今後、「長時間労働の抑制」と「私的自由の確保」につき、どうバランスを取るかが問題になる。また、厳格な時間管理に傾斜し過ぎることなく、健康確保のために大まかな労働時間の状況把握を行うという視点からの検討も重要となろう。

■ 厚労省・田中職業安定局長

(1)職業安定行政の動向

新型コロナへの対応として、(1)雇用調整助成金の拡充等による雇用維持(2)産業雇用安定センターの活用等による失業の予防(3)ハローワークにおける相談体制の強化等による再就職支援――を柱とする各種支援を実施した。

雇用保険等の一部を改正する法律により、高年齢雇用継続給付の給付率や育児休業給付の財政区分の見直しを行い、失業保険給付にかかる保険料率等を暫定措置として2年間引き下げた。

障害者雇用では、21年3月から法定雇用率が民間企業で2.3%となるほか、高齢者の就労・社会参加の促進として、70歳までの就業機会確保が21年4月から努力義務化される。

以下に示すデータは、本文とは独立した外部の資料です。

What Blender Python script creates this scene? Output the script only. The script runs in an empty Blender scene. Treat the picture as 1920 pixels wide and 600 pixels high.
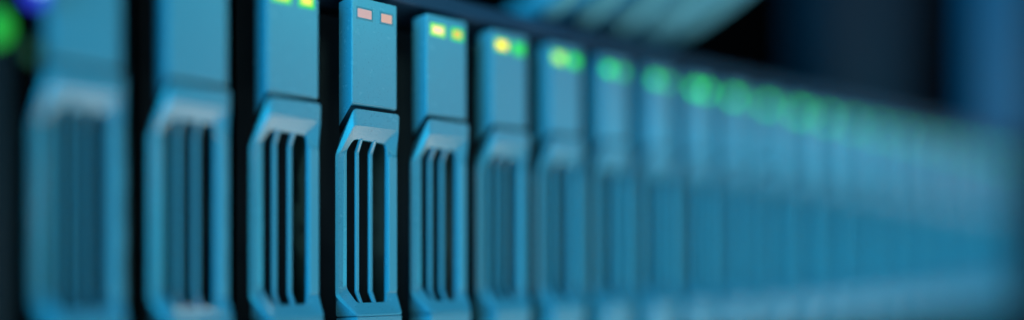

労働者派遣制度では、見直し議論の中間整理がなされた。制度の基本的枠組みは現状を維持する一方、派遣元事業主への厳正な指導監督等、派遣事業の適正な運用が図られることとなった。

(2)中長期的な課題

今後は、多様な働き方の進展に伴うセーフティネットとしての雇用保険制度のあり方や保険財政について検討を深めるほか、労働市場の基盤整備・流動化、ハローワーク機能の強化、自治体・官民との連携等によるサービス向上が課題になると考えている。